§ **ENTRIES SHOWN**
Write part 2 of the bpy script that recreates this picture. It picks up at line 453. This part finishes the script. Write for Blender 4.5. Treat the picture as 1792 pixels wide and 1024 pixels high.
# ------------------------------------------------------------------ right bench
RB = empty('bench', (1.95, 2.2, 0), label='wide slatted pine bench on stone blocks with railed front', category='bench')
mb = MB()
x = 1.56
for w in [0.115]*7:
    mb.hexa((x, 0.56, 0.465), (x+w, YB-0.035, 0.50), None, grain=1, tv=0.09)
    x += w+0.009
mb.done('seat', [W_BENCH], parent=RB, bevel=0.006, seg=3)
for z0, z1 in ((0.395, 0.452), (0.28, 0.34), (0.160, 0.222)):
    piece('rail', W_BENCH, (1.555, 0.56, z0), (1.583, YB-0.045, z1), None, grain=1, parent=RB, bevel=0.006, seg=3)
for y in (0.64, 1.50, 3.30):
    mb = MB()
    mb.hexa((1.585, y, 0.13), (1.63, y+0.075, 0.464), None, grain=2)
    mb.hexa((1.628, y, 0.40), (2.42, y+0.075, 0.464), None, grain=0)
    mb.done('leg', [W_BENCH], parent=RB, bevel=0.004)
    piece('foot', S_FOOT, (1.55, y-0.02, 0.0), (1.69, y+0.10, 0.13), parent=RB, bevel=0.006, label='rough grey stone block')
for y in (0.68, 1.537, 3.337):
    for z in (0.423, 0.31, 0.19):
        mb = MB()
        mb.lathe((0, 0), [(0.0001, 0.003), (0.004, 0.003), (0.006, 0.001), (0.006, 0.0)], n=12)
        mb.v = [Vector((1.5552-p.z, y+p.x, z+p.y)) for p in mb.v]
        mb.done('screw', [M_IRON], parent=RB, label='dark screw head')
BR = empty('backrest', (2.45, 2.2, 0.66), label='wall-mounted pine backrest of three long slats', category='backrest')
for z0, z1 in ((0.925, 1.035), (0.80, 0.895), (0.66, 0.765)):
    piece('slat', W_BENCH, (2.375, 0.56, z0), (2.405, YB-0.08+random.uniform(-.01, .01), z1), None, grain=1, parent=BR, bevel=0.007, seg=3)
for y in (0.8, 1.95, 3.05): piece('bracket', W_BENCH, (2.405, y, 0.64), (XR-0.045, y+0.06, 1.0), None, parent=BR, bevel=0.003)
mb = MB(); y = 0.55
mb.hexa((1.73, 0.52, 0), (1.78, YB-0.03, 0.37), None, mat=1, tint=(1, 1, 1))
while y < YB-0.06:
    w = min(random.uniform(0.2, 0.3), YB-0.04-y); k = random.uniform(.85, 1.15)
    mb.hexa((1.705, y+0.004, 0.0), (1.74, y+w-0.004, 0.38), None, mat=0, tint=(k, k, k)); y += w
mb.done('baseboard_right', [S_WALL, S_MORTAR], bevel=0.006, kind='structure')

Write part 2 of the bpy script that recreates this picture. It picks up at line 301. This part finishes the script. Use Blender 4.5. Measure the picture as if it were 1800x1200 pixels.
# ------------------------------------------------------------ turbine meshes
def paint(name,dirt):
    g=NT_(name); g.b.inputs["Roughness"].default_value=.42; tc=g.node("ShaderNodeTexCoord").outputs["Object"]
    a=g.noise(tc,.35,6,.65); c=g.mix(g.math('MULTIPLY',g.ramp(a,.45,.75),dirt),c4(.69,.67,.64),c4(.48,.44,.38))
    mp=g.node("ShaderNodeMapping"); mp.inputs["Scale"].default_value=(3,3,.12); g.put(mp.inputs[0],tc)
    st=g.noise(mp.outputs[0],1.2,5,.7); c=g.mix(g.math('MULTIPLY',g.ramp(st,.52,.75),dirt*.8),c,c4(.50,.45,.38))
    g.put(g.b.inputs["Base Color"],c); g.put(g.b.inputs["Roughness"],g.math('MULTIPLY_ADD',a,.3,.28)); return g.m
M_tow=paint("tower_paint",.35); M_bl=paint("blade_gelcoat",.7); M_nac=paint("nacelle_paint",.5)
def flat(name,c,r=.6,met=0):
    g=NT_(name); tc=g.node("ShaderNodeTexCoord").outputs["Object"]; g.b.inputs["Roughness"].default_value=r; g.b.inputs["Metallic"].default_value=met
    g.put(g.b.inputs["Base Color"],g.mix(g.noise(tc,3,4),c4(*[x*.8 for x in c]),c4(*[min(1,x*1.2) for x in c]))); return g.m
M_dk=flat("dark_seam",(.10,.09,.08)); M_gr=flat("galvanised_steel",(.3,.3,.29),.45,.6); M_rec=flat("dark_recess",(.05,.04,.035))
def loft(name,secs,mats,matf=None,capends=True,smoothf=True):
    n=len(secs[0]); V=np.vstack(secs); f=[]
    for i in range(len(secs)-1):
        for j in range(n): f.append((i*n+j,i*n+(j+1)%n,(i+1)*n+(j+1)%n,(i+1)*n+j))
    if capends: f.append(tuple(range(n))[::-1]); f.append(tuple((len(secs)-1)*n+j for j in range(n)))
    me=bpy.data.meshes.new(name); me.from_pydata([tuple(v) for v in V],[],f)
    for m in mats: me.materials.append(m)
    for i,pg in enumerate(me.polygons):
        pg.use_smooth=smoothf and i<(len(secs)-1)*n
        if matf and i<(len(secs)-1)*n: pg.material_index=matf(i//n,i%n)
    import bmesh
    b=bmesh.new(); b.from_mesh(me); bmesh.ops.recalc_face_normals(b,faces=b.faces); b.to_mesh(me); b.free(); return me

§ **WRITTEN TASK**
Using the listing above, show every line that includes the string "picks".

§ **SOLUTION TO THIS TASK**
Write part 2 of the bpy script that recreates this picture. It picks up at line 453. This part finishes the script. Write for Blender 4.5. Treat the picture as 1792 pixels wide and 1024 pixels high.
Write part 2 of the bpy script that recreates this picture. It picks up at line 301. This part finishes the script. Use Blender 4.5. Measure the picture as if it were 1800x1200 pixels.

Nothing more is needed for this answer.